MediaPost also says the original Sorrell plan was to combine VML with New York-based Geometry, another WPP digital cum shopper marketing agency. That wouldn’t have been the dramatic move new CEO Mark Read was looking for though.
In reality the deal is a takeover of Y&R by VML with VML execs in all the top jobs. Which leaves some rather bruised Y&R execs who were expecting at the very least a marriage of equals, perhaps with them on top. VML founder and CEO Jon Cook seems to have put his foot down.
We’re still waiting to see what will become of the Y&R London management team Paul Lawson, Jon Birley and Katie Lee although there’s a CEO vacancy at WPP’s Grey London where Leo Rayment has moved across to set up a consultancy offering. Lawson, who spent ten successful years running Leo Burnett London, would be an obvious replacement.
Being CEO of a WPP-owned creative network is not the most attractive proposition in town at the minute though with digital agencies and managers in the driving seat.

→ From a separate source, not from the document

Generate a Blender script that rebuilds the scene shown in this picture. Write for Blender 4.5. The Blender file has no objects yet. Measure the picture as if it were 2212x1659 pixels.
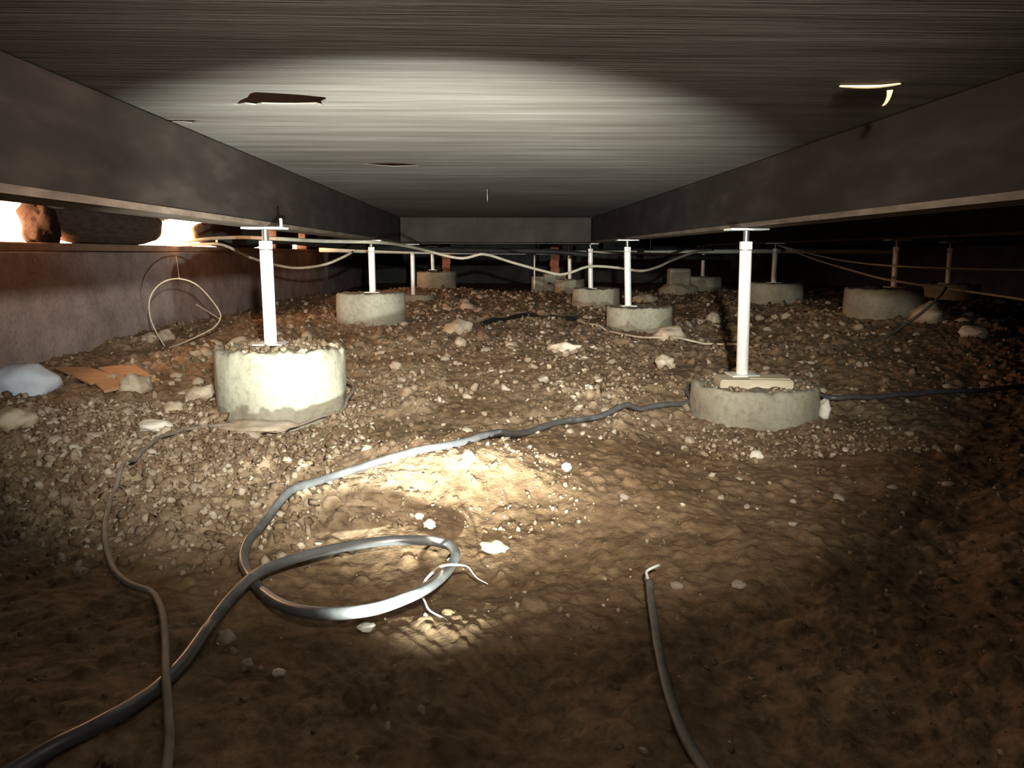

It will also be interesting to see what former Y&R global president David Patton does. As CEO EMEA of Grey Patton oversaw the rise of Grey in London to hitherto uncharted creative heights, along with Chris Hirst (now at Havas) and CCO Nils Leonard, now running his own agency Uncommon. Patton hired CEO Lawson and backed his changes.
One would have thought WPP could ill afford to lose someone like Patton, a multi award-winning client at Sony before he joined agency land.